Grants in this funding area range from $20,000 to $50,000 and can be awarded for multiple years. Proposals for this funding area are accepted by invitation only and are awarded at one of three board meetings held each year.

In March of 2007, after a comprehensive analysis that included an ecological, economic and demographic trend assessment by Headwaters Economics (the Conservation Atlas of the Northwest), our board of directors chose three primary landscapes where we will focus our Place-based Conservation funding in the near-term. These places are described below. Visit our Funding Areas FAQ for more information about how we chose these places.

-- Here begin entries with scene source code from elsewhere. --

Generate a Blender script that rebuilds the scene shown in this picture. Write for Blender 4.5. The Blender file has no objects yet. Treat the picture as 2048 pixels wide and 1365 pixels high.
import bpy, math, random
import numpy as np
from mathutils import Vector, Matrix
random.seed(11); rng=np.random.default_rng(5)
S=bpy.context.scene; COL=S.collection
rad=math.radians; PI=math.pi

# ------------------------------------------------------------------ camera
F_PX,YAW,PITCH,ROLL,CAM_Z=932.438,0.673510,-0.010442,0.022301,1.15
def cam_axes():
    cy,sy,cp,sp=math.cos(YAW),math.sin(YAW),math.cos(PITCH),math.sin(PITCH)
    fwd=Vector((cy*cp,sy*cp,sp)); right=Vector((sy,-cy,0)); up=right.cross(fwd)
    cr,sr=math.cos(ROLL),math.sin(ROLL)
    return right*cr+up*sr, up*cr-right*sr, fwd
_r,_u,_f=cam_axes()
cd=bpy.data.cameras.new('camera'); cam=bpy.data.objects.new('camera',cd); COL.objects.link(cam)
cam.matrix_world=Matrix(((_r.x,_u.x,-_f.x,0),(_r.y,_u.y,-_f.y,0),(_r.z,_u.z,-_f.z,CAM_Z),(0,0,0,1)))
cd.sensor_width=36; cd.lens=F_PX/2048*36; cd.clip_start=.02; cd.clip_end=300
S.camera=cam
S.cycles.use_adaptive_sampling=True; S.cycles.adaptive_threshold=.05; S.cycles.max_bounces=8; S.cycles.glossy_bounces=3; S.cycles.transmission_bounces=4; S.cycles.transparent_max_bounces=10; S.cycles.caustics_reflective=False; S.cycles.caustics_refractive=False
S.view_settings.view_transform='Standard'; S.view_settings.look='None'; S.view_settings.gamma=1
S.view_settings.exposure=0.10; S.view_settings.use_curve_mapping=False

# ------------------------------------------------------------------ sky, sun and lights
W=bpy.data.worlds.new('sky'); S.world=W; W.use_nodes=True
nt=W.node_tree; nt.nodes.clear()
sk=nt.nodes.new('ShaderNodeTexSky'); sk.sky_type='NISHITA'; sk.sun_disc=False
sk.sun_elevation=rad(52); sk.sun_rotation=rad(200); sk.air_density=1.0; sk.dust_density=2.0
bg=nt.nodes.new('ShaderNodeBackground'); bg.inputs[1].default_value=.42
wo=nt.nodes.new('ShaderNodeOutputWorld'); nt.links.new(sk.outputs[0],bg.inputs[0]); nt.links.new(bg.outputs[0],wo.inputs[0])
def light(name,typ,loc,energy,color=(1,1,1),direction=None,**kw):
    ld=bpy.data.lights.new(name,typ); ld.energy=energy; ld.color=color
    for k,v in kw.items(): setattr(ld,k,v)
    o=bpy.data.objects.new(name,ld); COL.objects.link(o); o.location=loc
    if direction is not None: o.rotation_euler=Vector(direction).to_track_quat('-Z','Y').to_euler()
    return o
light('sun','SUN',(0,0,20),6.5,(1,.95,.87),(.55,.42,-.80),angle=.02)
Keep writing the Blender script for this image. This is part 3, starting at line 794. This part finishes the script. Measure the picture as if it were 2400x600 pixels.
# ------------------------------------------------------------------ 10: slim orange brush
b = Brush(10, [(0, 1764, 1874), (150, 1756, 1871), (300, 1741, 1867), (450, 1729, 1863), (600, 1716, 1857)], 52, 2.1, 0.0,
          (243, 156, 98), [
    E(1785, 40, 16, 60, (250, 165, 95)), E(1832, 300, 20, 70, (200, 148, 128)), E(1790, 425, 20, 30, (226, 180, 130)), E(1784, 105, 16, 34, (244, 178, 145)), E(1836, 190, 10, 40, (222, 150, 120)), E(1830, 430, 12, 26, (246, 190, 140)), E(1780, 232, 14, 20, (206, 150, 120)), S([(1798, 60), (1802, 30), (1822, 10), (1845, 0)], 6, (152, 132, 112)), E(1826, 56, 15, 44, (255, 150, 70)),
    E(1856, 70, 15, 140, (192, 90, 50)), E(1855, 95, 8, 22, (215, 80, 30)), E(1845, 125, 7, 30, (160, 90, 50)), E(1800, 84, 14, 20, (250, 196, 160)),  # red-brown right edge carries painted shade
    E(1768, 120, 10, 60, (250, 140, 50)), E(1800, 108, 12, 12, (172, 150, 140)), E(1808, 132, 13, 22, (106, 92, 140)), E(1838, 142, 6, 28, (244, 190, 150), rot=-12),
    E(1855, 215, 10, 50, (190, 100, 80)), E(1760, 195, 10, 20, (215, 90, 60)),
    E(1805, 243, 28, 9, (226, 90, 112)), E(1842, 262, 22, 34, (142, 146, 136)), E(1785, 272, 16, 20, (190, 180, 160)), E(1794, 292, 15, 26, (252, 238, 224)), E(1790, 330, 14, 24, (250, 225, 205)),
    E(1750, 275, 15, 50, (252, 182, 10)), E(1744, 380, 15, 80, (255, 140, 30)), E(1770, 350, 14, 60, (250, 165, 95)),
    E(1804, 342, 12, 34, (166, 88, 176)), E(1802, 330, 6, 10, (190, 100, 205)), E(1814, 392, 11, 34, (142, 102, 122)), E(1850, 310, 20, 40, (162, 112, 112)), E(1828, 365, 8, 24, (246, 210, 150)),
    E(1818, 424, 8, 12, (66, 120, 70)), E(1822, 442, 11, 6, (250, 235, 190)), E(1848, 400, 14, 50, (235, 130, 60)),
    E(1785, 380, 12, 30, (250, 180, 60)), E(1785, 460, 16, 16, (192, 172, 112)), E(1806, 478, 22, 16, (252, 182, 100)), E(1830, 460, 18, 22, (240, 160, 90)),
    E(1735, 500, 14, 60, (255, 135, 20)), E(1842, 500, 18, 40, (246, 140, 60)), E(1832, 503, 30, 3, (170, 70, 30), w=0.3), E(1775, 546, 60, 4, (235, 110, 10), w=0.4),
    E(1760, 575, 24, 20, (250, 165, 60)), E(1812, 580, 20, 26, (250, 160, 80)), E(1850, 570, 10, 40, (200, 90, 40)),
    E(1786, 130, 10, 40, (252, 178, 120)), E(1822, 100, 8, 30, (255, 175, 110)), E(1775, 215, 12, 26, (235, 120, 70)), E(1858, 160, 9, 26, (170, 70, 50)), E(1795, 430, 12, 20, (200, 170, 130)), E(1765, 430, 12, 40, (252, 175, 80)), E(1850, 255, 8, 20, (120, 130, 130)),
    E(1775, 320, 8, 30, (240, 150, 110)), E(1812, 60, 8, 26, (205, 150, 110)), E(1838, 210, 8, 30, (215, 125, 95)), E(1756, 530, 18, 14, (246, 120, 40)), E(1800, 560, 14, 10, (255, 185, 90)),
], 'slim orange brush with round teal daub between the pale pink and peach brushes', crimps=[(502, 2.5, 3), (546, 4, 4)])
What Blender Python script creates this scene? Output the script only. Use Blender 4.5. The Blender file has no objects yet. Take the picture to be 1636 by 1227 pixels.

Focus Landscapes The stars identify the general location of the High Divide (green), Missoula and Ravalli Counties (red), and the North Cascades (blue). Click on the map to see a larger image.

The High Divide

The High Divide is a rare east-west linkage zone between Yellowstone National Park and the Salmon-Selway ecoregions. This varied region, with low elevation wetlands and high alpine terrain, is tremendously important to the continued viability of large carnivores and other species in the region. Local citizens, including watershed and rancher groups, are concerned about growth and are eager to protect the local culture, wildlife and landscape. Our goal in the High Divide is to support local citizens as they plan for the future in the face of increasing pressures from urban development and its fragmentation of the landscape.

The North Cascades

Widely identified as globally significant, the North Cascades is a wild and complex region bounded in the north by the U.S.-Canadian border, in the south by the Interstate-90 corridor, in the west by the Puget Lowlands and in the east by the Columbia River. The North Cascades region is a critical landscape for both people and wildlife. The area provides important fisheries and wildlife habitat and provides water, hydropower and a place to recreate for people all over the Northwest. Our goal for the region is to strengthen the intersection of ecosystems and communities in the North Cascades, as local people build support for conservation in the region based upon the importance of the natural landscape to their economies, quality of life and cultures.

Missoula and Ravalli Counties

The Missoula-Ravalli county area in Western Montana links the Frank Church Wilderness and the Salmon-Selway ecosystem to the south with the Mission Mountains and the Glacier/Bob Marshall Wilderness complex to the north. It represents a diverse human landscape with the more progressive urban center of Missoula and the traditional and rural communities in Ravalli County. Residents of the region are proud of their rugged landscape and its role as a key south to north wildlife corridor. There is increasing local interest in the preservation of open space and limiting urban sprawl into the rural and wild surroundings. Our goal in the region is to provide support for local efforts to bring a diverse local community together as they plan for preserving the natural heritage of thier region.